Available data:
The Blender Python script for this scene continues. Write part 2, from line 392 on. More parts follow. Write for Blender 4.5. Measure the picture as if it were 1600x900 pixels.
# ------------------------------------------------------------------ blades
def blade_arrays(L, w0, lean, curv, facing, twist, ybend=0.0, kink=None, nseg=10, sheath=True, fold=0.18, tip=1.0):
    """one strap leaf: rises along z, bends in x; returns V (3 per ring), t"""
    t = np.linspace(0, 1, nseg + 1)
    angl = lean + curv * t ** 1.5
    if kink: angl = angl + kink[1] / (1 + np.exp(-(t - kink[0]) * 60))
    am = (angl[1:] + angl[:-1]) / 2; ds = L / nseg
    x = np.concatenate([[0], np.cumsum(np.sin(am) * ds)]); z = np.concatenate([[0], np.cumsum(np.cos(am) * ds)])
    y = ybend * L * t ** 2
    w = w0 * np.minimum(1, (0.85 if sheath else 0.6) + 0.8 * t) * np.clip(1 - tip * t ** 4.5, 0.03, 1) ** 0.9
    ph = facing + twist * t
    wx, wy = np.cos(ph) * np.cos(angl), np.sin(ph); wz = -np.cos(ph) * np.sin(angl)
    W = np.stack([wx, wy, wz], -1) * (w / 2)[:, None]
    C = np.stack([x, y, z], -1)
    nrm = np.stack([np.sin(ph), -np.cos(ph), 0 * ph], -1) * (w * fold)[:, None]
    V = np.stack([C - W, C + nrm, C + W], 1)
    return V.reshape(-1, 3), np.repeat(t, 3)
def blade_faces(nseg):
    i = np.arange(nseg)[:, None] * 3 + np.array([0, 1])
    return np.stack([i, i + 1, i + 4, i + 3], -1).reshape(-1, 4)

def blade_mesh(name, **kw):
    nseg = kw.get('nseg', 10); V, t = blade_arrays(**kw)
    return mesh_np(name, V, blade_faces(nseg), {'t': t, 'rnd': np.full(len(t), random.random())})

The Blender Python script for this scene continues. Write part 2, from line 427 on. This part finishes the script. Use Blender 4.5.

Goal of the exercise: Transcribe the material above word for word.

Written solution:
The Blender Python script for this scene continues. Write part 2, from line 392 on. More parts follow. Write for Blender 4.5. Measure the picture as if it were 1600x900 pixels.
# ------------------------------------------------------------------ blades
def blade_arrays(L, w0, lean, curv, facing, twist, ybend=0.0, kink=None, nseg=10, sheath=True, fold=0.18, tip=1.0):
    """one strap leaf: rises along z, bends in x; returns V (3 per ring), t"""
    t = np.linspace(0, 1, nseg + 1)
    angl = lean + curv * t ** 1.5
    if kink: angl = angl + kink[1] / (1 + np.exp(-(t - kink[0]) * 60))
    am = (angl[1:] + angl[:-1]) / 2; ds = L / nseg
    x = np.concatenate([[0], np.cumsum(np.sin(am) * ds)]); z = np.concatenate([[0], np.cumsum(np.cos(am) * ds)])
    y = ybend * L * t ** 2
    w = w0 * np.minimum(1, (0.85 if sheath else 0.6) + 0.8 * t) * np.clip(1 - tip * t ** 4.5, 0.03, 1) ** 0.9
    ph = facing + twist * t
    wx, wy = np.cos(ph) * np.cos(angl), np.sin(ph); wz = -np.cos(ph) * np.sin(angl)
    W = np.stack([wx, wy, wz], -1) * (w / 2)[:, None]
    C = np.stack([x, y, z], -1)
    nrm = np.stack([np.sin(ph), -np.cos(ph), 0 * ph], -1) * (w * fold)[:, None]
    V = np.stack([C - W, C + nrm, C + W], 1)
    return V.reshape(-1, 3), np.repeat(t, 3)
def blade_faces(nseg):
    i = np.arange(nseg)[:, None] * 3 + np.array([0, 1])
    return np.stack([i, i + 1, i + 4, i + 3], -1).reshape(-1, 4)

def blade_mesh(name, **kw):
    nseg = kw.get('nseg', 10); V, t = blade_arrays(**kw)
    return mesh_np(name, V, blade_faces(nseg), {'t': t, 'rnd': np.full(len(t), random.random())})

The Blender Python script for this scene continues. Write part 2, from line 427 on. This part finishes the script. Use Blender 4.5.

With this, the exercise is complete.